ポスターセッション終了後、同チームに感想を聞いたところ、「見学者の方から、『凍らせる時、縦に置くのではなく、ペットボトルを回しながら凍らせると濃度が一定になるのではないか?』とアドバイスをいただき、ぜひ試してみたいと思いました」と語りました。対話によって新たな着想を得たようです。
SNSの発達する世の中で集団心理による印象操作の影響は?
ソーシャルイノベーション部門
発表タイトル 「決断力の低い人は集団心理による印象操作を受けやすいか〜決断力と集団心理の関係性について〜」
チーム名:千代田国際中学校(現 千代田中学校・高等学校) チーム遠藤
「チーム遠藤」は、SNSを利用する中で、「共感した人が多い情報ほど、その情報を正しいと認識してしまうのではないか」と考えました。そこから、「決断力の低い人は、集団心理による印象操作の影響を受けやすいのではないか」と仮説を立て、調査を実施しました。
まず、調査対象者に以下の3つの質問を含むアンケートAを実施しました。
① 決断力を測る質問
引用元:アンケートA
② 教員に対する信頼度を測る質問
③ 教科ごとの得意度を測る質問
次に、アンケートAの①の結果から決断力の高い生徒と低い生徒を抽出。さらに、②③の結果から数学教師に対する信頼度と数学の得意度がともに低い生徒に、「数学の●●先生授業の〜がわかりやすかったよね」など、数学の教師に対して好印象を与え、対象者が数学を得意だと思えるような声かけ(印象操作)を行いました。その後、アンケートAと同様の内容のアンケートBを実施し、教員への信頼度と教科の得意度の変化を調査。得られたデータを散布図にして分析しました。

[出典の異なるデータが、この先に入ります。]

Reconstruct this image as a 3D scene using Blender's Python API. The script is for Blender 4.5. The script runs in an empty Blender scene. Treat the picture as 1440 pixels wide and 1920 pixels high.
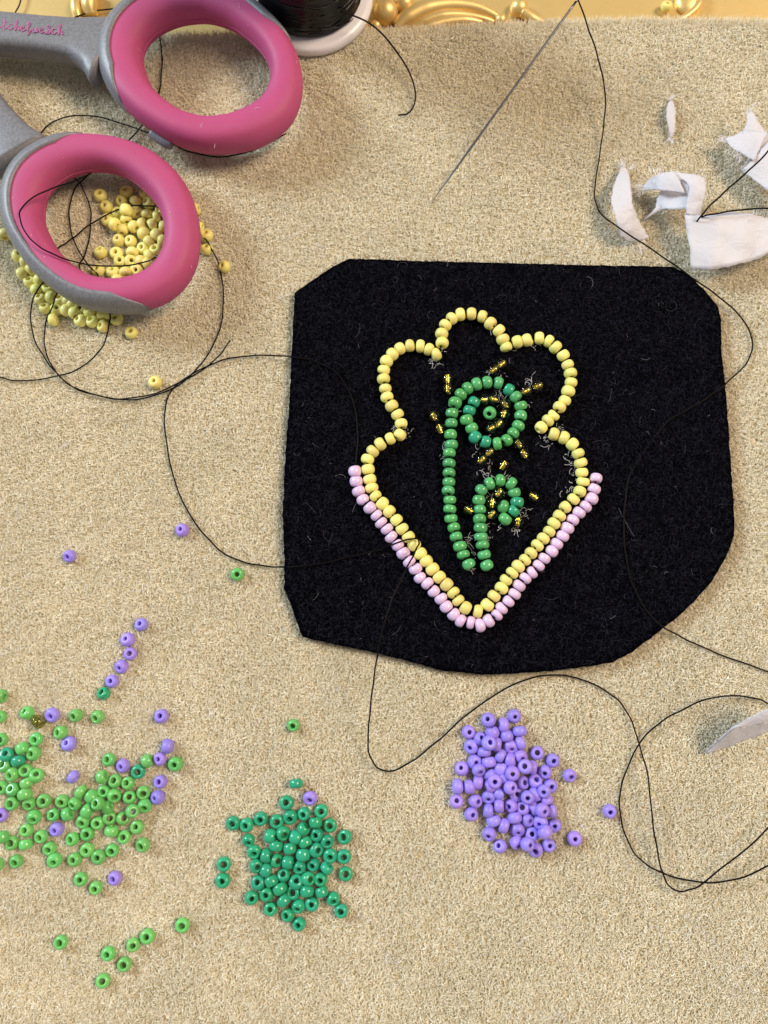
import bpy, bmesh, math, random
import numpy as np
from mathutils import Vector, Matrix

# ---------------------------------------------------------------- units: 1 = 1 cm
random.seed(7); rng = np.random.default_rng(7)
PI = math.pi
scene = bpy.context.scene
FPX, TILT, DIST = 1450.0, math.radians(8.0), 12.7       # focal length in photo pixels (1440x1920), tilt from straight down, distance
cam_data = bpy.data.cameras.new("camera")
cam = bpy.data.objects.new("camera", cam_data); scene.collection.objects.link(cam)
cam_data.sensor_fit = 'VERTICAL'; cam_data.sensor_height = 24; cam_data.sensor_width = 18
cam_data.lens = 24 * FPX / 1920
cam_data.clip_start = 0.1; cam_data.clip_end = 2000
CAM = Vector((0, -DIST * math.sin(TILT), DIST * math.cos(TILT)))
cam.location = CAM; cam.rotation_euler = (TILT, 0, 0)
cam_data.dof.use_dof = True; cam_data.dof.focus_distance = DIST - 0.15
cam_data.dof.aperture_fstop = cam_data.lens * 1e-3 / (2 * 0.055)
scene.camera = cam

world = bpy.data.worlds.new("World"); scene.world = world; world.use_nodes = True
wb = world.node_tree.nodes["Background"]; wb.inputs[0].default_value = (0.93, 0.90, 0.88, 1); wb.inputs[1].default_value = 0.27

def area(name, loc, size, power, col, target=(0, 0, 0)):
    l = bpy.data.lights.new(name, 'AREA'); l.shape = 'SQUARE'; l.size = size; l.energy = power; l.color = col
    o = bpy.data.objects.new(name, l); scene.collection.objects.link(o); o.location = loc
    o.rotation_euler = (Vector(target) - Vector(loc)).to_track_quat('-Z', 'Y').to_euler()
    return o
area("window_light", (-76, 42, 52), 28, 104000, (0.77, 0.91, 1.0))
area("room_lamp", (50, 16, 68), 30, 71000, (1.0, 0.79, 0.575))

scene.view_settings.view_transform = 'Standard'; scene.view_settings.look = 'None'
scene.view_settings.exposure = 0.0; scene.view_settings.gamma = 1.0
try: scene.cycles.use_denoising = True
except Exception: pass
scene.cycles.max_bounces = 8

# ---------------------------------------------------------------- helpers
ca, sa = math.cos(TILT), math.sin(TILT)
def P(px, py, z=0.0):
    """point at height z that the photo shows at pixel px, py"""
    x = (px - 720) / FPX; y = (960 - py) / FPX
    d = Vector((x, y * ca + sa, y * sa - ca))
    t = (z - CAM.z) / d.z
    return CAM + d * t

def link(o, parent=None):
    scene.collection.objects.link(o)
    if parent is not None: o.parent = parent
    return o
def mesh_obj(name, verts, faces, mat, parent=None, smooth=True, loc=None):
    me = bpy.data.meshes.new(name); me.from_pydata([tuple(v) for v in verts], [], faces); me.update()
    if smooth: me.polygons.foreach_set('use_smooth', [True] * len(me.polygons))
    if mat: me.materials.append(mat)
    o = bpy.data.objects.new(name, me)
    if loc is not None: o.location = loc
    return link(o, parent)
def empty(name, loc=(0, 0, 0), parent=None):
    o = bpy.data.objects.new(name, None); o.location = loc; o.empty_display_size = .2
    return link(o, parent)
def tag(o, label=None, cat=None, group=None, kind=None):
    if label: o['label'] = label
    if cat: o['category'] = cat
    if group: o['group'] = group
    if kind: o['kind'] = kind
    return o

def catmull(pts, n=8, closed=False):
    pts = [Vector(p) for p in pts]; out = []; N = len(pts)
    rngs = range(N) if closed else range(N - 1)
    for i in rngs:
        p1, p2 = pts[i], pts[(i + 1) % N]
        p0 = pts[(i - 1) % N] if (closed or i > 0) else p1 * 2 - p2
        p3 = pts[(i + 2) % N] if (closed or i + 2 < N) else p2 * 2 - p1
        # centripetal-ish
        for k in range(n):
            t = k / n; t2 = t * t; t3 = t2 * t
            out.append(0.5 * ((2 * p1) + (-p0 + p2) * t + (2 * p0 - 5 * p1 + 4 * p2 - p3) * t2 + (-p0 + 3 * p1 - 3 * p2 + p3) * t3))
    if not closed: out.append(pts[-1])
    return out

def tube(pts, r, sides=8, V=None, F=None, cap=True):
    """tube along pts; r number or list; returns verts, faces"""
    V = [] if V is None else V; F = [] if F is None else F
    n = len(pts); rr = r if isinstance(r, (list, tuple)) else [r] * n
    up = None; b0 = len(V)
    for i in range(n):
        d = (pts[min(i + 1, n - 1)] - pts[max(i - 1, 0)])
        d = d.normalized() if d.length > 1e-9 else Vector((1, 0, 0))
        if up is None: up = Vector((0, 0, 1)) if abs(d.z) < .9 else Vector((1, 0, 0))
        s = d.cross(up).normalized(); up = s.cross(d).normalized()
        for k in range(sides):
            a = 2 * PI * k / sides
            V.append(pts[i] + (s * math.cos(a) + up * math.sin(a)) * rr[i])
    for i in range(n - 1):
        for k in range(sides):
            a = b0 + i * sides + k; b = b0 + i * sides + (k + 1) % sides
            F.append((a, b, b + sides, a + sides))
    if cap:
        F.append(tuple(b0 + k for k in reversed(range(sides))))
        F.append(tuple(b0 + (n - 1) * sides + k for k in range(sides)))
    return V, F

def sphere(c, rx, ry, rz, V, F, nu=20, nv=12):
    b = len(V)
    for j in range(nv + 1):
        t = PI * j / nv
        for i in range(nu):
            a = 2 * PI * i / nu
            V.append(Vector(c) + Vector((rx * math.sin(t) * math.cos(a), ry * math.sin(t) * math.sin(a), rz * math.cos(t))))
    for j in range(nv):
        for i in range(nu):
            F.append((b + j * nu + i, b + (j + 1) * nu + i, b + (j + 1) * nu + (i + 1) % nu, b + j * nu + (i + 1) % nu))

def lathe(prof, sides=64, V=None, F=None, closed=False, origin=(0, 0, 0)):
    V = [] if V is None else V; F = [] if F is None else F; b = len(V); n = len(prof); o = Vector(origin)
    for (r, z) in prof:
        for k in range(sides):
            a = 2 * PI * k / sides; V.append(o + Vector((r * math.cos(a), r * math.sin(a), z)))
    for i in range(n if closed else n - 1):
        j = (i + 1) % n
        for k in range(sides):
            k2 = (k + 1) % sides
            F.append((b + i * sides + k, b + i * sides + k2, b + j * sides + k2, b + j * sides + k))
    return V, F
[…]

その結果、印象操作によって、教員に対する信頼度や教科に対する得意度が上昇する可能性が示されました。ただ、決断力の有無と印象操作の影響は関係性が見られませんでした。
今後の展望として、同チームは「今回の調査対象者は64人と少なかったため、今後はデータ数を増やして分析の確実性を高めたいです」と述べました。
発表を聞いていた社会人サポーターからは、「受け取った情報が誤情報なのかどうかを判断する力を『決断力』と呼んでよいのか疑問を持ちました。情報がフェイクニュースかどうかを識別する力に関する先行研究があります。そうした力を因子として調査した方が、研究の説得力をより高められるのではないでしょうか」とアドバイスしました。